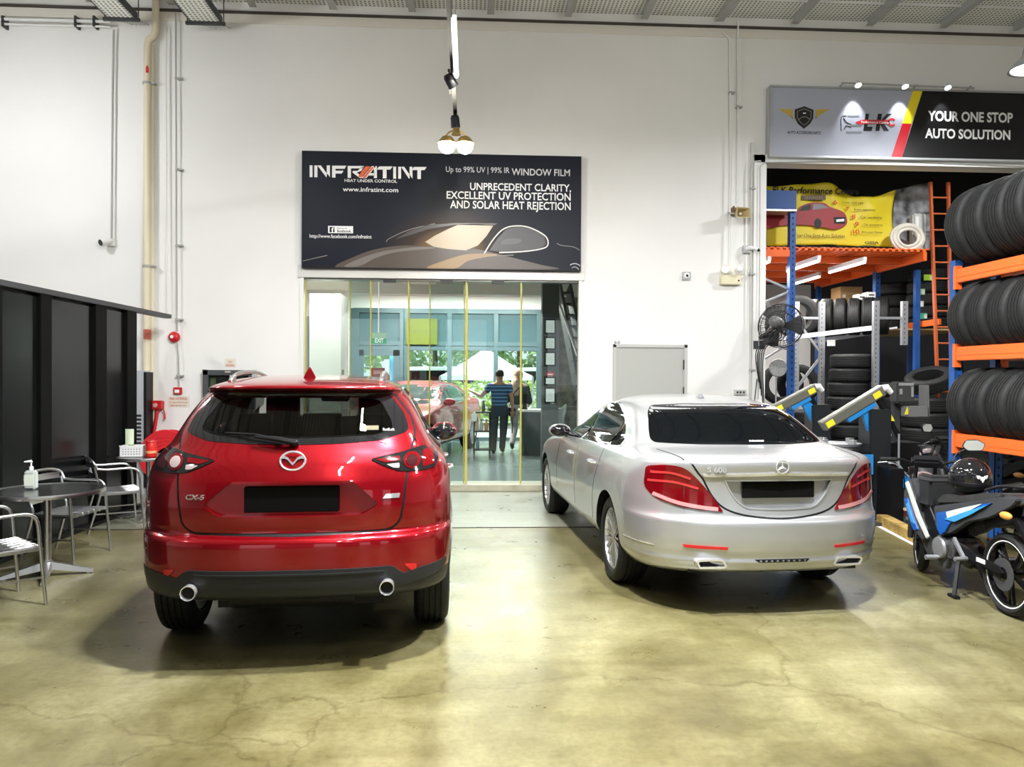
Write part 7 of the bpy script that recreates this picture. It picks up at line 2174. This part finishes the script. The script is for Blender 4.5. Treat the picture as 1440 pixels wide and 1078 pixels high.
# ---- people
def person(name_label, J, R_, skin, clothes, hair, loc, rz):
    for s in 'LR':
        k_, a_ = V(J['knee' + s]), V(J['ank' + s]); J['cuf' + s] = tuple(a_ + (a_ - k_).normalized() * .05); R_['cuf' + s] = .048
    """J joints, R_ radii; clothes: list of (name, chains, mat)"""
    root = thing('person', name_label, 'person', loc, rz)
    def skinmesh(nm, chains, mat, grow=0., sub=2):
        names = []
        for ch in chains:
            for j in ch:
                if j not in names: names.append(j)
        me = bpy.data.meshes.new(nm)
        ed = set()
        for ch in chains:
            for a_, b_ in zip(ch, ch[1:]): ed.add((names.index(a_), names.index(b_)))
        me.from_pydata([J[n] for n in names], list(ed), [])
        o = bpy.data.objects.new(nm, me); COL.objects.link(o)
        o.modifiers.new('skin', 'SKIN'); md = o.modifiers.new('s', 'SUBSURF'); md.levels = md.render_levels = sub
        for i, n in enumerate(names):
            r = R_[n]; r = r if isinstance(r, tuple) else (r, r)
            me.skin_vertices[0].data[i].radius = (r[0] + grow, r[1] + grow)
            me.skin_vertices[0].data[i].use_root = (i == 0)
        m2 = eval_mesh(o); o.modifiers.clear(); o.data = m2
        m2.materials.clear(); m2.materials.append(mat)
        for p in m2.polygons: p.use_smooth = True
        o.parent = root
        return o
    body = skinmesh('body', [('pelvis', 'waist', 'chest', 'neck0', 'neck', 'head', 'crown'), ('pelvis', 'hipL', 'kneeL', 'ankL', 'toeL'), ('pelvis', 'hipR', 'kneeR', 'ankR', 'toeR'),
                             ('neck0', 'shL', 'elL', 'wrL', 'palmL', 'midL', 'midL2'), ('neck0', 'shR', 'elR', 'wrR', 'palmR', 'midR', 'midR2')], skin)
    # remaining fingers, thumb and face features join the body mesh
    mb = MB()
    for s in 'LR':
        w_, p_ = V(J['wr' + s]), V(J['palm' + s]); d = (p_ - w_).normalized()
        sd = d.cross(V((0, 0, 1)) if abs(d.z) < .8 else V((0, 1, 0))).normalized(); up = sd.cross(d)
        for k, (o_, l_) in enumerate(((-.030, .062), (-.010, .075), (.012, .070), (.032, .055))):
            b_ = p_ + sd * o_
            mb.tube([b_ - d * .02, b_ + d * l_ * .5 - up * .004, b_ + d * l_ - up * .022], [.010, .009, .007], 8)
        mb.tube([w_.lerp(p_, .45) + sd * .022, w_.lerp(p_, .8) + sd * .052, p_ + sd * .058 + d * .012 - up * .01], [.012, .011, .008], 8)
    h = V(J['head'])
    mb.ball(h + V((0, .10, -.01)), .018, 10, 8, (.8, 1, 1.3))
    for s in (-1, 1): mb.ball(h + V((s * .082, .0, -.005)), .026, 10, 8, (.4, .8, 1.2)); mb.ball(h + V((s * .033, .085, .025)), .013, 10, 8)
    mb.tube([h + V((-.028, .088, -.05)), h + V((0, .095, -.052)), h + V((.028, .088, -.05))], .007, 6)
    f = mb.build('tmp', skin, smooth=60)
    bm = bmesh.new(); bm.from_mesh(body.data); bm.from_mesh(f.data); bm.to_mesh(body.data); bm.free(); bpy.data.objects.remove(f)
    for p in body.data.polygons: p.use_smooth = True
    for nm, chains, mat, grow in clothes: skinmesh(nm, chains, mat, grow)
    hair(root, h)
    for s in 'LR':
        a_, t_ = V(J['ank' + s]), V(J['toe' + s]); d = V((t_.x - a_.x, t_.y - a_.y, 0)).normalized()
        mb = MB(); z_ = min(a_.z - .07, t_.z - .03)
        pit = (t_ - a_ + V((0, 0, .06)))
        mb.tube([a_ - d * .07 + V((0, 0, -.045)), a_ + V((0, 0, -.035)), t_ + d * .0 + V((0, 0, .005)), t_ + d * .06], [.038, .05, .043, .022], 12); mb.build('shoe', M['black'], root)
    return root
def stand(h=1.0):
    return dict(pelvis=(0, 0, .93), waist=(0, 0, 1.07), chest=(0, .01, 1.27), neck0=(0, 0, 1.42), neck=(0, .01, 1.50), head=(0, .025, 1.62), crown=(0, .02, 1.70),
                hipL=(-.10, 0, .86), hipR=(.10, 0, .86))
RR = dict(pelvis=(.165, .125), waist=(.155, .115), chest=(.175, .125), neck0=(.10, .08), neck=.055, head=(.085, .10), crown=(.06, .075), hipL=.092, hipR=.092, kneeL=.062, kneeR=.062, ankL=.042, ankR=.042, toeL=.032, toeR=.032,
          shL=.062, shR=.062, elL=.044, elR=.044, wrL=.030, wrR=.030, palmL=(.040, .018), palmR=(.040, .018), midL=.010, midR=.010, midL2=.007, midR2=.007, slL=.062, slR=.062)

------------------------

### SET EXERCISE
Return the listing above in full and without alteration, excluding its pictures.

### FINISHED ANSWER
Write part 7 of the bpy script that recreates this picture. It picks up at line 2174. This part finishes the script. The script is for Blender 4.5. Treat the picture as 1440 pixels wide and 1078 pixels high.
# ---- people
def person(name_label, J, R_, skin, clothes, hair, loc, rz):
    for s in 'LR':
        k_, a_ = V(J['knee' + s]), V(J['ank' + s]); J['cuf' + s] = tuple(a_ + (a_ - k_).normalized() * .05); R_['cuf' + s] = .048
    """J joints, R_ radii; clothes: list of (name, chains, mat)"""
    root = thing('person', name_label, 'person', loc, rz)
    def skinmesh(nm, chains, mat, grow=0., sub=2):
        names = []
        for ch in chains:
            for j in ch:
                if j not in names: names.append(j)
        me = bpy.data.meshes.new(nm)
        ed = set()
        for ch in chains:
            for a_, b_ in zip(ch, ch[1:]): ed.add((names.index(a_), names.index(b_)))
        me.from_pydata([J[n] for n in names], list(ed), [])
        o = bpy.data.objects.new(nm, me); COL.objects.link(o)
        o.modifiers.new('skin', 'SKIN'); md = o.modifiers.new('s', 'SUBSURF'); md.levels = md.render_levels = sub
        for i, n in enumerate(names):
            r = R_[n]; r = r if isinstance(r, tuple) else (r, r)
            me.skin_vertices[0].data[i].radius = (r[0] + grow, r[1] + grow)
            me.skin_vertices[0].data[i].use_root = (i == 0)
        m2 = eval_mesh(o); o.modifiers.clear(); o.data = m2
        m2.materials.clear(); m2.materials.append(mat)
        for p in m2.polygons: p.use_smooth = True
        o.parent = root
        return o
    body = skinmesh('body', [('pelvis', 'waist', 'chest', 'neck0', 'neck', 'head', 'crown'), ('pelvis', 'hipL', 'kneeL', 'ankL', 'toeL'), ('pelvis', 'hipR', 'kneeR', 'ankR', 'toeR'),
                             ('neck0', 'shL', 'elL', 'wrL', 'palmL', 'midL', 'midL2'), ('neck0', 'shR', 'elR', 'wrR', 'palmR', 'midR', 'midR2')], skin)
    # remaining fingers, thumb and face features join the body mesh
    mb = MB()
    for s in 'LR':
        w_, p_ = V(J['wr' + s]), V(J['palm' + s]); d = (p_ - w_).normalized()
        sd = d.cross(V((0, 0, 1)) if abs(d.z) < .8 else V((0, 1, 0))).normalized(); up = sd.cross(d)
        for k, (o_, l_) in enumerate(((-.030, .062), (-.010, .075), (.012, .070), (.032, .055))):
            b_ = p_ + sd * o_
            mb.tube([b_ - d * .02, b_ + d * l_ * .5 - up * .004, b_ + d * l_ - up * .022], [.010, .009, .007], 8)
        mb.tube([w_.lerp(p_, .45) + sd * .022, w_.lerp(p_, .8) + sd * .052, p_ + sd * .058 + d * .012 - up * .01], [.012, .011, .008], 8)
    h = V(J['head'])
    mb.ball(h + V((0, .10, -.01)), .018, 10, 8, (.8, 1, 1.3))
    for s in (-1, 1): mb.ball(h + V((s * .082, .0, -.005)), .026, 10, 8, (.4, .8, 1.2)); mb.ball(h + V((s * .033, .085, .025)), .013, 10, 8)
    mb.tube([h + V((-.028, .088, -.05)), h + V((0, .095, -.052)), h + V((.028, .088, -.05))], .007, 6)
    f = mb.build('tmp', skin, smooth=60)
    bm = bmesh.new(); bm.from_mesh(body.data); bm.from_mesh(f.data); bm.to_mesh(body.data); bm.free(); bpy.data.objects.remove(f)
    for p in body.data.polygons: p.use_smooth = True
    for nm, chains, mat, grow in clothes: skinmesh(nm, chains, mat, grow)
    hair(root, h)
    for s in 'LR':
        a_, t_ = V(J['ank' + s]), V(J['toe' + s]); d = V((t_.x - a_.x, t_.y - a_.y, 0)).normalized()
        mb = MB(); z_ = min(a_.z - .07, t_.z - .03)
        pit = (t_ - a_ + V((0, 0, .06)))
        mb.tube([a_ - d * .07 + V((0, 0, -.045)), a_ + V((0, 0, -.035)), t_ + d * .0 + V((0, 0, .005)), t_ + d * .06], [.038, .05, .043, .022], 12); mb.build('shoe', M['black'], root)
    return root
def stand(h=1.0):
    return dict(pelvis=(0, 0, .93), waist=(0, 0, 1.07), chest=(0, .01, 1.27), neck0=(0, 0, 1.42), neck=(0, .01, 1.50), head=(0, .025, 1.62), crown=(0, .02, 1.70),
                hipL=(-.10, 0, .86), hipR=(.10, 0, .86))
RR = dict(pelvis=(.165, .125), waist=(.155, .115), chest=(.175, .125), neck0=(.10, .08), neck=.055, head=(.085, .10), crown=(.06, .075), hipL=.092, hipR=.092, kneeL=.062, kneeR=.062, ankL=.042, ankR=.042, toeL=.032, toeR=.032,
          shL=.062, shR=.062, elL=.044, elR=.044, wrL=.030, wrR=.030, palmL=(.040, .018), palmR=(.040, .018), midL=.010, midR=.010, midL2=.007, midR2=.007, slL=.062, slR=.062)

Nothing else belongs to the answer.